### Data block:
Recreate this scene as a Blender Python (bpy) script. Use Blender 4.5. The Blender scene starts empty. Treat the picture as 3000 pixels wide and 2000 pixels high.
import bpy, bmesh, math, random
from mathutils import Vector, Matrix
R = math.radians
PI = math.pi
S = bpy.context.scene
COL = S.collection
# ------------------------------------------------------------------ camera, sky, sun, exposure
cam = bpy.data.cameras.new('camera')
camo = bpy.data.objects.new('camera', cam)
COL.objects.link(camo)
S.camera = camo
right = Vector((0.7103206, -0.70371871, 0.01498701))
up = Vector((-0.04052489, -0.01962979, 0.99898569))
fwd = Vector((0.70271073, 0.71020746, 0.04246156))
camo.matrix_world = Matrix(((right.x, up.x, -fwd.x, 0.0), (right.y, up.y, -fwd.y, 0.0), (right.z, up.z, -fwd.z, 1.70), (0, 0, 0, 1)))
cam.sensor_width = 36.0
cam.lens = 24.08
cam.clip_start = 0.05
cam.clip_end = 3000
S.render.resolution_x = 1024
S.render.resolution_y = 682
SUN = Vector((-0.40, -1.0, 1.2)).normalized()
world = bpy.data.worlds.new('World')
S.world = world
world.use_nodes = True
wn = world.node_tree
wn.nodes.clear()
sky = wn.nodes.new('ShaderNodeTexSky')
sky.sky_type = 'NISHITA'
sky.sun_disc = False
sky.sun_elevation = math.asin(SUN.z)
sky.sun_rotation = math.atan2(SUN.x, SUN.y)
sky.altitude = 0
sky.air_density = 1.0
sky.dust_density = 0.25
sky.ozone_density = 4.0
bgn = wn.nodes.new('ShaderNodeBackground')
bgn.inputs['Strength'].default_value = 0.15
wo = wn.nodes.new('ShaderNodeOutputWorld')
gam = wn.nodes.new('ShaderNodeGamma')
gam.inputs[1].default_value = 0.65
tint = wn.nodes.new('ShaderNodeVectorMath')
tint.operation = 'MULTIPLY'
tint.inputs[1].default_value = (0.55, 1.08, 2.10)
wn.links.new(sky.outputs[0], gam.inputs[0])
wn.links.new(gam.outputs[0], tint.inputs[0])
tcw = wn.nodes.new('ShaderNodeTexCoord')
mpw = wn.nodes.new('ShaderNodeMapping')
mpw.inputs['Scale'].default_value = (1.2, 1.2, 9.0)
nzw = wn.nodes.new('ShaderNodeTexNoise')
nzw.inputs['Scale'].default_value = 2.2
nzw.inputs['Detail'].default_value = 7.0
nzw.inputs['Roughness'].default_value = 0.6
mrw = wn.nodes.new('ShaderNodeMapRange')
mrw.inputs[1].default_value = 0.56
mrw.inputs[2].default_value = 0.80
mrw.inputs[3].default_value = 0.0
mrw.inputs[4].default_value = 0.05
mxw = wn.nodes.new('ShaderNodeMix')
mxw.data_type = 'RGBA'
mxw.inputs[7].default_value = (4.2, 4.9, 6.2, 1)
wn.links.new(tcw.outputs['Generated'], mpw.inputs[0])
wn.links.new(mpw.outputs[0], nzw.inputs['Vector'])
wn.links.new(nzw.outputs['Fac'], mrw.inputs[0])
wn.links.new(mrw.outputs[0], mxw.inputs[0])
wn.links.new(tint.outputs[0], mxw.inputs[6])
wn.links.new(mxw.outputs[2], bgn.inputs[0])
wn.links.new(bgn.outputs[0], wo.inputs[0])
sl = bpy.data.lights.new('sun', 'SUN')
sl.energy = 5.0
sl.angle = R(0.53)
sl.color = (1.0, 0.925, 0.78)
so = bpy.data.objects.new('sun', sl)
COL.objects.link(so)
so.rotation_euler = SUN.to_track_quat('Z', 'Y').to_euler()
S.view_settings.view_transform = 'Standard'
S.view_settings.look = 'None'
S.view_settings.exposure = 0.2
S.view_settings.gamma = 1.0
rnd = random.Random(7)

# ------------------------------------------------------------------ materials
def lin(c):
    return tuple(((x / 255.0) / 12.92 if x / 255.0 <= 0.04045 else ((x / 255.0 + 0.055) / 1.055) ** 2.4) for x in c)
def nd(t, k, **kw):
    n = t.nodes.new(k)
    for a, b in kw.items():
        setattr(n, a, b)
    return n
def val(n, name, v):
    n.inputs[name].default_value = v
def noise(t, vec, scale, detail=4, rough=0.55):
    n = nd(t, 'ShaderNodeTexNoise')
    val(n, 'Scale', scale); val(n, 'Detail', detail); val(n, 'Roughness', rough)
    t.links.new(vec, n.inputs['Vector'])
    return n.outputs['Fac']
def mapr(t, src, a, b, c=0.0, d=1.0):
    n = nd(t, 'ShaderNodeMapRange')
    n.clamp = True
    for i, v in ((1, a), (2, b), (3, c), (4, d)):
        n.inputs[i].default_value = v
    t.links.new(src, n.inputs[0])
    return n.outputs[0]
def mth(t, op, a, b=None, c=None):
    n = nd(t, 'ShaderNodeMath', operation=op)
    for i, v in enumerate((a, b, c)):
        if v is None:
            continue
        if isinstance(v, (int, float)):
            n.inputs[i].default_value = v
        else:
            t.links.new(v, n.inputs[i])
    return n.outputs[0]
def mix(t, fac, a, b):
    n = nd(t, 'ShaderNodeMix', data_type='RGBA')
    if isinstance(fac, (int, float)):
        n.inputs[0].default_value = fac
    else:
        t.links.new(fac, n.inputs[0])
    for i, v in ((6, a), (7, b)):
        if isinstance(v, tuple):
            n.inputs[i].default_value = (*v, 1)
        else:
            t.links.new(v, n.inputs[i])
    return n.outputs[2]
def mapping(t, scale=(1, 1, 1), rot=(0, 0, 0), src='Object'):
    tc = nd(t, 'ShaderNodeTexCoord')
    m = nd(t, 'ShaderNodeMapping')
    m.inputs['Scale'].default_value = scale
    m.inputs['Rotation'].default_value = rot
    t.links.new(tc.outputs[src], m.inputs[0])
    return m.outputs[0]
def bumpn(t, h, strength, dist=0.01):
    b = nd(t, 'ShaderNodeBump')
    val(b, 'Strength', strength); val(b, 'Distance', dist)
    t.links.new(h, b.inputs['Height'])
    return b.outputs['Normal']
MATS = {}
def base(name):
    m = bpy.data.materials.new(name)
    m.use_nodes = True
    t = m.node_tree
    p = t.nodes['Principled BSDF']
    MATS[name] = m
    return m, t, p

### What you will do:
Set down the listing above in full, please, exactly as it appears.

### Final result:
Recreate this scene as a Blender Python (bpy) script. Use Blender 4.5. The Blender scene starts empty. Treat the picture as 3000 pixels wide and 2000 pixels high.
import bpy, bmesh, math, random
from mathutils import Vector, Matrix
R = math.radians
PI = math.pi
S = bpy.context.scene
COL = S.collection
# ------------------------------------------------------------------ camera, sky, sun, exposure
cam = bpy.data.cameras.new('camera')
camo = bpy.data.objects.new('camera', cam)
COL.objects.link(camo)
S.camera = camo
right = Vector((0.7103206, -0.70371871, 0.01498701))
up = Vector((-0.04052489, -0.01962979, 0.99898569))
fwd = Vector((0.70271073, 0.71020746, 0.04246156))
camo.matrix_world = Matrix(((right.x, up.x, -fwd.x, 0.0), (right.y, up.y, -fwd.y, 0.0), (right.z, up.z, -fwd.z, 1.70), (0, 0, 0, 1)))
cam.sensor_width = 36.0
cam.lens = 24.08
cam.clip_start = 0.05
cam.clip_end = 3000
S.render.resolution_x = 1024
S.render.resolution_y = 682
SUN = Vector((-0.40, -1.0, 1.2)).normalized()
world = bpy.data.worlds.new('World')
S.world = world
world.use_nodes = True
wn = world.node_tree
wn.nodes.clear()
sky = wn.nodes.new('ShaderNodeTexSky')
sky.sky_type = 'NISHITA'
sky.sun_disc = False
sky.sun_elevation = math.asin(SUN.z)
sky.sun_rotation = math.atan2(SUN.x, SUN.y)
sky.altitude = 0
sky.air_density = 1.0
sky.dust_density = 0.25
sky.ozone_density = 4.0
bgn = wn.nodes.new('ShaderNodeBackground')
bgn.inputs['Strength'].default_value = 0.15
wo = wn.nodes.new('ShaderNodeOutputWorld')
gam = wn.nodes.new('ShaderNodeGamma')
gam.inputs[1].default_value = 0.65
tint = wn.nodes.new('ShaderNodeVectorMath')
tint.operation = 'MULTIPLY'
tint.inputs[1].default_value = (0.55, 1.08, 2.10)
wn.links.new(sky.outputs[0], gam.inputs[0])
wn.links.new(gam.outputs[0], tint.inputs[0])
tcw = wn.nodes.new('ShaderNodeTexCoord')
mpw = wn.nodes.new('ShaderNodeMapping')
mpw.inputs['Scale'].default_value = (1.2, 1.2, 9.0)
nzw = wn.nodes.new('ShaderNodeTexNoise')
nzw.inputs['Scale'].default_value = 2.2
nzw.inputs['Detail'].default_value = 7.0
nzw.inputs['Roughness'].default_value = 0.6
mrw = wn.nodes.new('ShaderNodeMapRange')
mrw.inputs[1].default_value = 0.56
mrw.inputs[2].default_value = 0.80
mrw.inputs[3].default_value = 0.0
mrw.inputs[4].default_value = 0.05
mxw = wn.nodes.new('ShaderNodeMix')
mxw.data_type = 'RGBA'
mxw.inputs[7].default_value = (4.2, 4.9, 6.2, 1)
wn.links.new(tcw.outputs['Generated'], mpw.inputs[0])
wn.links.new(mpw.outputs[0], nzw.inputs['Vector'])
wn.links.new(nzw.outputs['Fac'], mrw.inputs[0])
wn.links.new(mrw.outputs[0], mxw.inputs[0])
wn.links.new(tint.outputs[0], mxw.inputs[6])
wn.links.new(mxw.outputs[2], bgn.inputs[0])
wn.links.new(bgn.outputs[0], wo.inputs[0])
sl = bpy.data.lights.new('sun', 'SUN')
sl.energy = 5.0
sl.angle = R(0.53)
sl.color = (1.0, 0.925, 0.78)
so = bpy.data.objects.new('sun', sl)
COL.objects.link(so)
so.rotation_euler = SUN.to_track_quat('Z', 'Y').to_euler()
S.view_settings.view_transform = 'Standard'
S.view_settings.look = 'None'
S.view_settings.exposure = 0.2
S.view_settings.gamma = 1.0
rnd = random.Random(7)

# ------------------------------------------------------------------ materials
def lin(c):
    return tuple(((x / 255.0) / 12.92 if x / 255.0 <= 0.04045 else ((x / 255.0 + 0.055) / 1.055) ** 2.4) for x in c)
def nd(t, k, **kw):
    n = t.nodes.new(k)
    for a, b in kw.items():
        setattr(n, a, b)
    return n
def val(n, name, v):
    n.inputs[name].default_value = v
def noise(t, vec, scale, detail=4, rough=0.55):
    n = nd(t, 'ShaderNodeTexNoise')
    val(n, 'Scale', scale); val(n, 'Detail', detail); val(n, 'Roughness', rough)
    t.links.new(vec, n.inputs['Vector'])
    return n.outputs['Fac']
def mapr(t, src, a, b, c=0.0, d=1.0):
    n = nd(t, 'ShaderNodeMapRange')
    n.clamp = True
    for i, v in ((1, a), (2, b), (3, c), (4, d)):
        n.inputs[i].default_value = v
    t.links.new(src, n.inputs[0])
    return n.outputs[0]
def mth(t, op, a, b=None, c=None):
    n = nd(t, 'ShaderNodeMath', operation=op)
    for i, v in enumerate((a, b, c)):
        if v is None:
            continue
        if isinstance(v, (int, float)):
            n.inputs[i].default_value = v
        else:
            t.links.new(v, n.inputs[i])
    return n.outputs[0]
def mix(t, fac, a, b):
    n = nd(t, 'ShaderNodeMix', data_type='RGBA')
    if isinstance(fac, (int, float)):
        n.inputs[0].default_value = fac
    else:
        t.links.new(fac, n.inputs[0])
    for i, v in ((6, a), (7, b)):
        if isinstance(v, tuple):
            n.inputs[i].default_value = (*v, 1)
        else:
            t.links.new(v, n.inputs[i])
    return n.outputs[2]
def mapping(t, scale=(1, 1, 1), rot=(0, 0, 0), src='Object'):
    tc = nd(t, 'ShaderNodeTexCoord')
    m = nd(t, 'ShaderNodeMapping')
    m.inputs['Scale'].default_value = scale
    m.inputs['Rotation'].default_value = rot
    t.links.new(tc.outputs[src], m.inputs[0])
    return m.outputs[0]
def bumpn(t, h, strength, dist=0.01):
    b = nd(t, 'ShaderNodeBump')
    val(b, 'Strength', strength); val(b, 'Distance', dist)
    t.links.new(h, b.inputs['Height'])
    return b.outputs['Normal']
MATS = {}
def base(name):
    m = bpy.data.materials.new(name)
    m.use_nodes = True
    t = m.node_tree
    p = t.nodes['Principled BSDF']
    MATS[name] = m
    return m, t, p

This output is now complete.